In a Communist country like China they have a simple solution: the Hokou system.
It basically gives special privileges to those already living there to continue living there, while those from other areas are not permitted to live there. It's like an immigration control system within a country.

In recent decades with the booming economy, as peasants have been pouring in from the countryside to work in these cities, the government has mostly declined to enforce the system. The people from other provinces are still not entitled to public benefits or education for their children. This has effectively created a group of second class citizens living in these big city areas in Eastern China.

Could you imagine if the United States did this? In almost any other country that would result in children growing up without an education, but not in China. Chinese parents highly value education and know their children may have a difficult time surviving without one. Even the poor in China do whatever it takes to make sure their child gets an education. These migrant workers who lack a Hukou permit are at a disadvantage because they have to pay for their children's education out of their own pocket. This often takes place at small private schools, since the children are not eligible to go to public schools in the area.
#15204336
Very few migrant laborers bring their children with them. There are some unregistered children without a hukou, but this isn't a problem of migrant labor - rather families trying to get out of punishment for breaching the one child policy by having secret unregistered home births. It primarily affects women from 1980s-2010s (and incidentally is why the gender gap in China is overreported).
#15204348
Fasces wrote:Very few migrant laborers bring their children with them.

But the migrants might have children after they migrate.

I know Chinese women are far more responsible than many other ethnicities, but you know sometimes women do find themselves pregnant, and abortion is not always the automatic answer for them.

These private schools for migrants would not exist if there were not migrants who had children.

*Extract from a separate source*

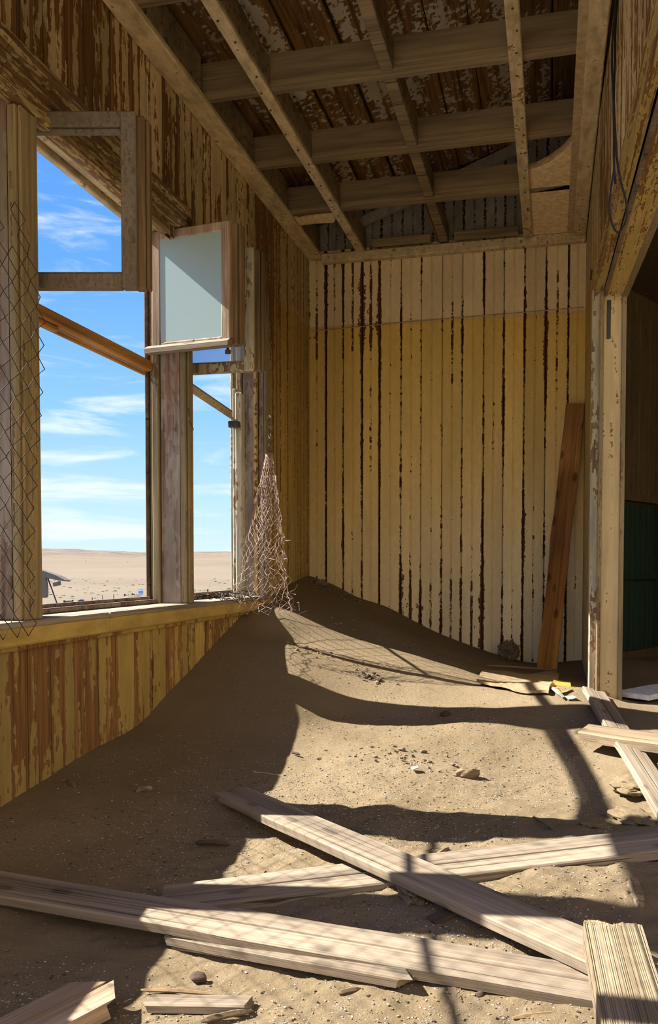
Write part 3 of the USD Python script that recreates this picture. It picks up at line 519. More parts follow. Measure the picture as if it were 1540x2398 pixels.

The quality of education is equal or better in the public schools, so these families would not be sending their children to those private schools that cost money if they had Hukou residency permits.
#15204361
Migrant labor is temporary. They live in a city for a year or two before returning home. Their children, if they have any, are usually cared for by family members at home. The existence of massive waves of undocumented children simply isn't a real problem in modern China.

Labor relations and sexism in China being what they are, a migrant woman who is married (or let's slip she's in a romantic relationship, frankly) and of child bearing age wouldn't be hired in the first place - and once sufficiently pregnant so as to begin to show, would probably be bought a ticket home by her employer ASAP (a couple hundred dollars at absolute most) to avoid having to cover maternity expenses, or months of maternity leave.

There's also the question of how she's get pregnant. Migrant workers tend to live in company dormitories, mind, which I've seen. They'll sleep twelve to a room, single sex, and generally have a company curfew / sign in. It's absolutely abhorrent and far from the sort of environment that encourages major amounts of sexual activity.

There is a subclass of undocumented humans in China unable to get an education or work because of hukou issues - and they're almost entirely all female children of rural Han families from the 80s-10s trying to have a boy under the one child policy. There's a lot of good documentaries and resources describing the issue.